In On Greek Art in its Time (from A Contribution to the Critique of Political Economy), Karl Marx examines the ways in which ideological forms (such as art and literature) arise out of a particular social landscape, are shaped by social history, and then are discarded once new progressions and productions can take their place. Marx argues that highly developed art and literature often come about in societies that may not be highly developed technologically or socially. He cites Greek mythology as an example of this, but poses the question of how these well-respected traditions and stories can still exist alongside the progressions of modern society. He asks, “Is the view of nature and of social relations which shaped Greek imagination and Greek art still possible in the age of automatic machinery, and railways, and locomotives, and electric telegraphs? Where does Vulcan come in as against Roberts & Co.; Jupiter, as against the lightning rod; and Hermes, as against the Credit Mobiler?” (Marx, 411). Ultimately, he comes to the conclusion that mythology exists as a pinnacle of art and literature that — though it may lose its relevance — can never again be duplicated or attained in modern society. However, he maintains: “A man can not become a child again unless he becomes childish. But does he not enjoy the artless ways of the child and must he not strive to reproduce its truth on a higher plane?” (Marx, 411). In saying this, Marx declares that we can still attempt to hold our modern literature and art to the standards of “childish” Greece while utilizing the progresses of our “adult” society to strengthen our efforts. To Marx, ultimately literature (and the role of literature) is shaped and bound by the society in which it arises, but can remain a timeless ideal for all literature going forward.

Brooks and Formalism

“If we heard that Mr. Guest testified that he put his heart and soul into his poems, we would not be very much impressed, though I should see no reason to doubt such a statement from Mr. Guest. It would simply be critically irrelevant…[T]he reduction of a work of literature to its causes does not constitute literary criticism; nor does an estimate of its effects,” (Brooks).

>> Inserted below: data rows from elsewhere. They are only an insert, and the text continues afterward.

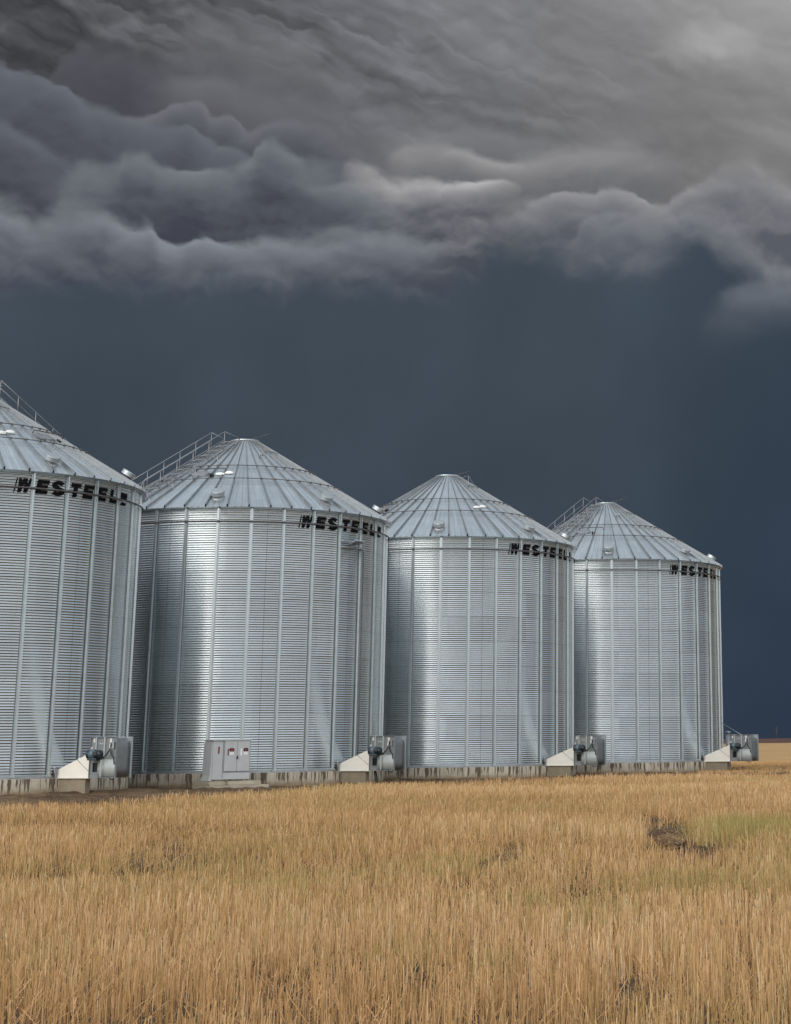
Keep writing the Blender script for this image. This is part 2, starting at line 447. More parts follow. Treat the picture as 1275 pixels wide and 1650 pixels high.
def mat_far(name, a, c2):
    mt, T, b = material(name)
    oc = T.new('ShaderNodeTexCoord').outputs['Object']
    n = T.noise(T.vmath('MULTIPLY', oc, (.02, .09, 1)), 1.0, 6, .6)
    n2 = T.noise(T.vmath('MULTIPLY', oc, (.25, .10, 1)), 1.0, 5, .65)
    n3 = T.noise(T.vmath('MULTIPLY', oc, (6, 1.2, 1)), 1.0, 3, .7)
    f = T.add(T.add(T.mul(n, .45), T.mul(n2, .3)), T.mul(n3, .25))
    T.put(b.inputs['Base Color'], T.mix(T.step(f, .36, .64), a, c2))
    b.inputs['Roughness'].default_value = .95
    b.inputs['Specular IOR Level'].default_value = .1
    return mt


def mat_straw(name):
    mt, T, b = material(name)
    at = T.new('ShaderNodeAttribute', attribute_name='tint').outputs['Vector']
    tt, gg, rr_ = T.xyz(at)
    c = T.ramp(tt, [(0, (.25, .145, .06)), (.3, (.44, .265, .108)), (.6, (.60, .362, .168)), (.85, (.71, .460, .240)), (1, (.78, .60, .37))])
    c = T.mix(rr_, c, (.44, .22, .10))
    c = T.mix(gg, c, (.26, .27, .075))
    T.put(b.inputs['Base Color'], c)
    b.inputs['Roughness'].default_value = .75
    b.inputs['Specular IOR Level'].default_value = .18
    tr = T.new('ShaderNodeBsdfTranslucent'); T.put(tr.inputs['Color'], c)
    ms = T.new('ShaderNodeMixShader'); ms.inputs[0].default_value = .22
    T.l.new(b.outputs[0], ms.inputs[1]); T.l.new(tr.outputs[0], ms.inputs[2])
    out = [n for n in T.n if n.type == 'OUTPUT_MATERIAL'][0]
    T.l.new(ms.outputs[0], out.inputs[0])
    return mt


M = dict(
    wall=mat_wall(), roof=mat_roof(),
    galv=simple('galvanized_steel', (.44, .475, .49), .36, .90, .10, 5),
    galv_dull=simple('weathered_galvanized_steel', (.36, .37, .38), .5, .75, .15, 8),
    galv_bright=simple('brushed_casing_steel', (.22, .23, .235), .45, .75, .10, 9),
    rail=simple('railing_steel', (.33, .32, .325), .5, .6, .12, 8),
    ring=simple('rusty_ring_steel', (.115, .11, .11), .6, .4, .25, 7),
    hood=simple('vent_hood_steel', (.47, .50, .51), .5, .8, .10, 9),
    letters=simple('black_lettering_paint', (.010, .010, .011), .85, 0, .2, 12, .08),
    duct=simple('cream_duct_paint', (.76, .73, .655), .5, .0, .05, 4),
    rib=simple('weathered_rib_shaded_lip', (.24, .255, .265), .55, .6, .15, 5),
    fan_dark=simple('fan_plate_steel', (.21, .225, .23), .55, .3, .14, 7),
    fan_light=simple('fan_panel_steel', (.39, .42, .415), .55, .15, .08, 6),
    motor=simple('dark_motor_paint', (.018, .026, .034), .38, .1, .25, 9, .5),
    motor_band=simple('blue_motor_paint', (.085, .125, .15), .4, .1, .15, 9, .5),
    black=simple('black_rubber', (.012, .012, .012), .5, 0, .2, 9),
    sticker=simple('pale_sticker', (.60, .58, .55), .5, 0, .12, 30),
    white=simple('white_sticker', (.74, .74, .73), .5, 0, .08, 30),
    red=simple('red_sticker', (.20, .030, .022), .5, 0, .15, 30),
    red_bright=simple('bright_red_sticker', (.48, .05, .05), .5, 0, .1, 30),
    cabinet=simple('grey_cabinet_paint', (.45, .455, .46), .42, 0, .05, 3),
    cabinet_dark=simple('grey_cabinet_shadow_gap', (.10, .10, .105), .6, 0, .1, 3),
    white_cover=simple('white_cover_paint', (.78, .78, .76), .4, 0, .05, 5),
    concrete=mat_concrete('stained_foundation_concrete', (.44, .385, .30)),
    pad=mat_concrete('pad_concrete', (.43, .375, .29), False),
    soil=mat_soil('field_soil', (.060, .042, .028), (.125, .085, .052), (.36, .25, .135), .53),
    yard=mat_soil('yard_dirt', (.075, .050, .033), (.185, .125, .075), (.33, .22, .12), .56),
    clod=mat_soil('dark_clods', (.080, .050, .032), (.155, .098, .058), (.36, .235, .12), .50),
    far=mat_far('far_stubble', (.36, .228, .105), (.47, .312, .150)),
    plow=mat_far('far_plowed_soil', (.085, .048, .038), (.12, .070, .054)),
    straw=mat_straw('straw'),
    pier=mat_concrete('darkened_pier_concrete', (.255, .215, .155), False),  # dark beige, lowered further to give the lit pier a shadowed tone
    pole=simple('weathered_wood', (.055, .045, .045), .9, 0, .1, 2),
)

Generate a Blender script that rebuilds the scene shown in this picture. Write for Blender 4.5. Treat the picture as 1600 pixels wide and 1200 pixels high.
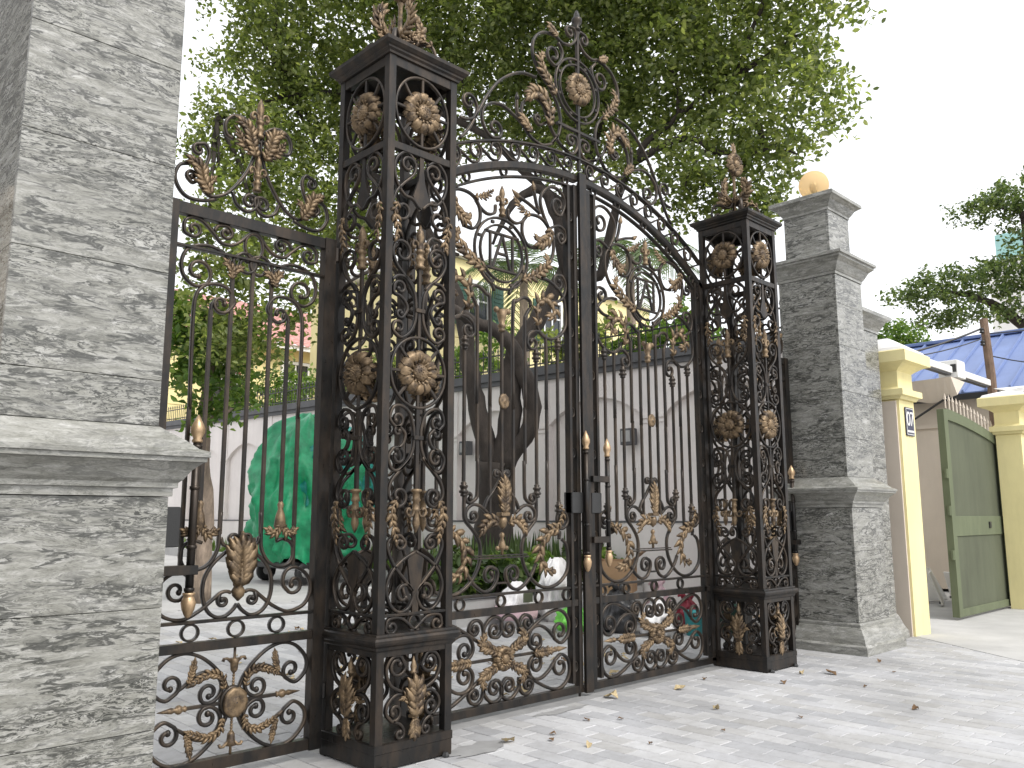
import bpy, math, random
import numpy as np
from mathutils import Vector, Matrix
R=math.radians; PI=math.pi
for o in list(bpy.data.objects): bpy.data.objects.remove(o)
SC=bpy.context.scene; COL=SC.collection
# ------------------------------------------------------------------ camera
cam=bpy.data.objects.new('camera',bpy.data.cameras.new('camera')); COL.objects.link(cam)
cam.data.sensor_width=36; cam.data.lens=1321.03/1600*36; cam.data.clip_start=.05; cam.data.clip_end=600
_y,_p,_r=R(44.481),R(8.925),R(-.093)
_f=Vector((math.sin(_y)*math.cos(_p),math.cos(_y)*math.cos(_p),math.sin(_p)))
_r0=Vector((math.cos(_y),-math.sin(_y),0)); _u0=_r0.cross(_f)
_rt=_r0*math.cos(_r)+_u0*math.sin(_r); _up=_u0*math.cos(_r)-_r0*math.sin(_r)
cam.matrix_world=Matrix(((_rt.x,_up.x,-_f.x,-3.1187),(_rt.y,_up.y,-_f.y,-4.3431),(_rt.z,_up.z,-_f.z,1.5),(0,0,0,1)))
SC.camera=cam
# ------------------------------------------------------------------ sky, sun, exposure
SUN_EL,SUN_AZ=R(50),R(176)          # azimuth from +Y towards +X
W=bpy.data.worlds.new('World'); SC.world=W; W.use_nodes=True
wn=W.node_tree.nodes; wl=W.node_tree.links; bg=wn['Background']
sky=wn.new('ShaderNodeTexSky'); sky.sky_type='NISHITA'; sky.sun_disc=False; sky.sun_elevation=SUN_EL; sky.sun_rotation=SUN_AZ
sky.air_density=1.0; sky.dust_density=4.0
hs=wn.new('ShaderNodeHueSaturation'); hs.inputs['Saturation'].default_value=.10; hs.inputs['Value'].default_value=1.0
mxw=wn.new('ShaderNodeMixRGB'); mxw.inputs[0].default_value=.55; mxw.inputs[2].default_value=(9.6,9.8,10.2,1)
wl.new(sky.outputs[0],hs.inputs['Color']); wl.new(hs.outputs[0],mxw.inputs[1]); wl.new(mxw.outputs[0],bg.inputs['Color'])
bg.inputs['Strength'].default_value=.15
sl=bpy.data.lights.new('sun','SUN'); sl.energy=1.5; sl.angle=R(14); sl.color=(1,.96,.9)
sun=bpy.data.objects.new('sun',sl); COL.objects.link(sun)
_d=Vector((math.sin(SUN_AZ)*math.cos(SUN_EL),math.cos(SUN_AZ)*math.cos(SUN_EL),math.sin(SUN_EL)))
sun.rotation_euler=_d.to_track_quat('Z','Y').to_euler()
SC.view_settings.view_transform='Standard'; SC.view_settings.look='None'; SC.view_settings.gamma=1; SC.view_settings.use_curve_mapping=False
SC.view_settings.exposure=0.52
SC.cycles.max_bounces=8; SC.cycles.transparent_max_bounces=8
# ------------------------------------------------------------------ materials
def newmat(name):
    m=bpy.data.materials.new(name); m.use_nodes=True
    return m,m.node_tree.nodes,m.node_tree.links,m.node_tree.nodes['Principled BSDF']
def ramp(N,stops,interp='LINEAR'):
    r=N.new('ShaderNodeValToRGB'); e=r.color_ramp.elements; r.color_ramp.interpolation=interp
    while len(e)<len(stops): e.new(.5)
    for k,(p,c) in enumerate(stops):
        e[k].position=p; e[k].color=(c[0],c[1],c[2],1) if not isinstance(c,float) else (c,c,c,1)
    return r
def noise(N,L,vec,scale,detail=4,rough=.55,dist=0):
    n=N.new('ShaderNodeTexNoise'); n.inputs['Scale'].default_value=scale; n.inputs['Detail'].default_value=detail
    n.inputs['Roughness'].default_value=rough; n.inputs['Distortion'].default_value=dist
    if vec is not None: L.new(vec,n.inputs['Vector'])
    return n
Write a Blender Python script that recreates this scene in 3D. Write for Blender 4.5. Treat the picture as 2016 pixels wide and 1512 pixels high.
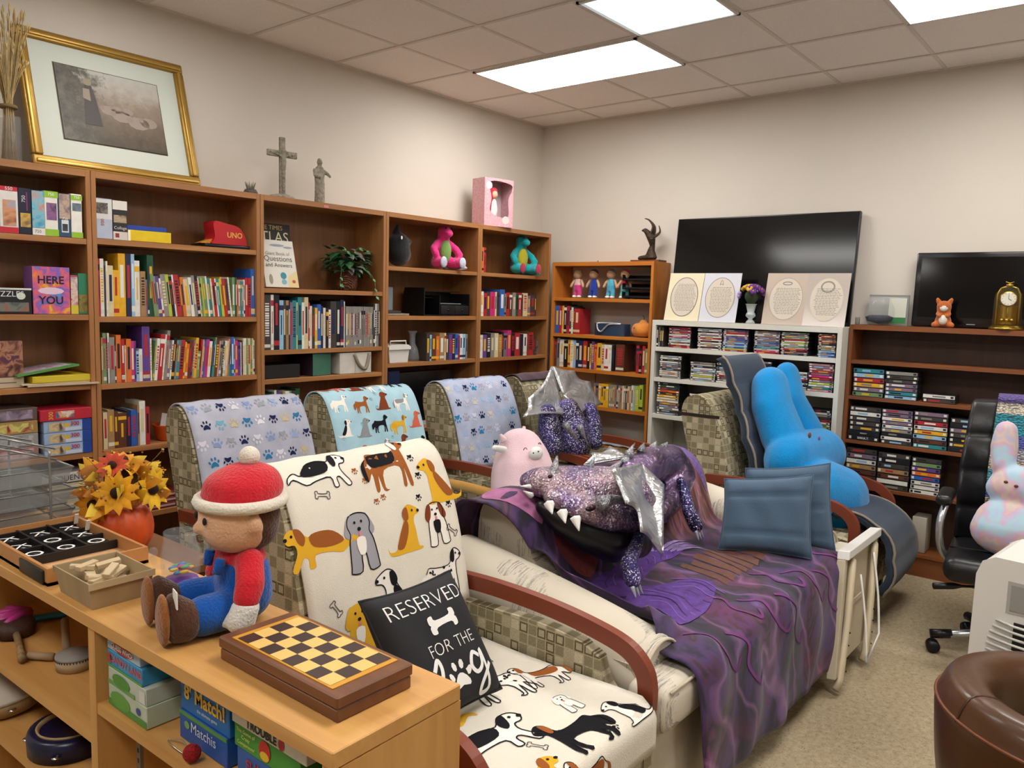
import bpy, bmesh, math, random
from mathutils import Vector as V, Matrix as MX
from mathutils.geometry import delaunay_2d_cdt
for o in list(bpy.data.objects): bpy.data.objects.remove(o)
SC = bpy.context.scene; COL = SC.collection; R = math.radians; PI = math.pi
# ---------------------------------------------------------------- camera
cam = bpy.data.cameras.new('camera'); co = bpy.data.objects.new('camera', cam); COL.objects.link(co)
cam.sensor_fit = 'HORIZONTAL'; cam.sensor_width = 36; cam.lens = 1567.05 / 2016 * 36; cam.clip_start = .05
_r = V((0.63126894, -0.77508961, 0.02712233)); _u = V((0.06400787, 0.08691903, 0.99415697)); _f = V((0.77291818, 0.62584437, -0.10448112))
m = MX.Identity(4)
for i in range(3): m[i][0] = _r[i]; m[i][1] = _u[i]; m[i][2] = -_f[i]
m[0][3], m[1][3], m[2][3] = -5.46613, -4.15890, 1.60717
co.matrix_world = m; SC.camera = co
# ---------------------------------------------------------------- world, view, ceiling panels
w = bpy.data.worlds.new('world'); SC.world = w; w.use_nodes = True
w.node_tree.nodes['Background'].inputs[0].default_value = (.8, .85, 1, 1); w.node_tree.nodes['Background'].inputs[1].default_value = .3
SC.view_settings.view_transform = 'Standard'; SC.view_settings.look = 'None'; SC.view_settings.gamma = 1
SC.view_settings.use_curve_mapping = False; SC.view_settings.exposure = 0.88
SC.cycles.use_denoising = True; SC.cycles.max_bounces = 7; SC.cycles.diffuse_bounces = 4; SC.cycles.caustics_reflective = False; SC.cycles.caustics_refractive = False
H = 3.06
PANEL_W = 11.0
PANELS = [(-.96, -1.57, -.59, -1.81, 1, 'bright rectangular ceiling panel nearest the corner of the room'),
          (-1.57, -2.18, -1.81, -2.42, .09, 'dim square ceiling panel with prismatic lens beside the bright panel'),
          (-.96, -1.57, -3.02, -4.24, 1, 'bright rectangular ceiling panel at the right edge of the view'),
          (-3.40, -4.01, -.59, -1.81, .55, 'ceiling panel over the left end of the chairs, out of view'),
          (-3.40, -4.01, -3.02, -4.24, 1, 'ceiling panel over the aisle beside the maple bookcase'),
          (-5.84, -6.45, -.59, -1.81, .6, 'ceiling panel behind the camera by the bookcase wall'),
          (-5.84, -6.45, -3.02, -4.24, 1, 'ceiling panel behind the camera'),
          (-2.8, -3.41, -5.46, -6.68, 1, 'ceiling panel beside the camera away from the bookcases')]
# ---------------------------------------------------------------- materials
def lin(h):
    h = h.lstrip('#'); c = [int(h[i:i + 2], 16) / 255 for i in (0, 2, 4)]
    return tuple((x / 12.92 if x <= .04045 else ((x + .055) / 1.055) ** 2.4) for x in c) + (1,)
MC = {}
class NT:
    def __init__(s, name):
        s.m = bpy.data.materials.new(name); s.m.use_nodes = True; s.t = s.m.node_tree; s.b = s.t.nodes['Principled BSDF']
    def n(s, typ, **k):
        x = s.t.nodes.new(typ)
        for a, v in k.items():
            if a.startswith('i_'):
                key = a[2:]; key = int(key) if key.isdigit() else key.replace('_', ' ')
                x.inputs[key].default_value = v
            else: setattr(x, a, v)
        return x
    def l(s, a, b): s.t.links.new(a, b)
    def math(s, op, a, b=None, c=None):
        x = s.t.nodes.new('ShaderNodeMath'); x.operation = op
        for i, v in enumerate((a, b, c)):
            if v is None: continue
            if isinstance(v, (int, float)): x.inputs[i].default_value = v
            else: s.l(v, x.inputs[i])
        return x.outputs[0]
    def mix(s, f, a, b, typ='MIX'):
        x = s.t.nodes.new('ShaderNodeMix'); x.data_type = 'RGBA'; x.blend_type = typ
        for i, v in ((0, f), (6, a), (7, b)):
            if isinstance(v, (int, float)): x.inputs[i].default_value = v
            elif isinstance(v, tuple): x.inputs[i].default_value = v
            else: s.l(v, x.inputs[i])
        return x.outputs[2]
    def coord(s, scale=(1, 1, 1), kind='Object'):
        tc = s.n('ShaderNodeTexCoord'); mp = s.n('ShaderNodeMapping'); mp.inputs['Scale'].default_value = scale
        s.l(tc.outputs[kind], mp.inputs[0]); return mp.outputs[0]
    def ramp(s, f, stops, interp='LINEAR'):
        x = s.n('ShaderNodeValToRGB'); cr = x.color_ramp; cr.interpolation = interp
        while len(cr.elements) < len(stops): cr.elements.new(.5)
        for e, (p, c) in zip(cr.elements, stops): e.position = p; e.color = lin(c) if isinstance(c, str) else c
        s.l(f, x.inputs[0]); return x.outputs[0]
    def bump(s, h, st, dist=.01):
        x = s.n('ShaderNodeBump'); x.inputs['Strength'].default_value = st; x.inputs['Distance'].default_value = dist
        s.l(h, x.inputs['Height']); s.l(x.outputs[0], s.b.inputs['Normal'])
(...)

This passage from Cleanth Brooks’ My Credo indicates that Brooks has a very specific definition of what form is and what formalist criticism should (or, rather, shouldn’t) entail. While he previously mentioned his belief that form and content must be inseparable when we critique literature, he is sure to note that the writer’s intentions and motivations are not included in either of the aforementioned pair of elements. Likewise, Brooks maintains that the meanings we interpret from a work and the influence or force we perceive it to have are not welcome in a true formal criticism. To ascribe to Brooks’ definition of formalism, one must analyze the work itself as a standalone piece and ignore the external forces that critics are so tempted to draw on in their criticisms. Brooks explains that so often in these criticisms we confuse the psychology and biography of a piece of literature with its form and thus distract ourselves from gaining a true understanding of the work itself. While he concedes that these explorations are compelling, ultimately his belief is that good formalist critique means that critics must analyze a piece of literature with their blinders on.

Brooks, Cleanth. “My Credo.” Kenyon Review 13, no. 1 (Winter 1951): 72–81. <>.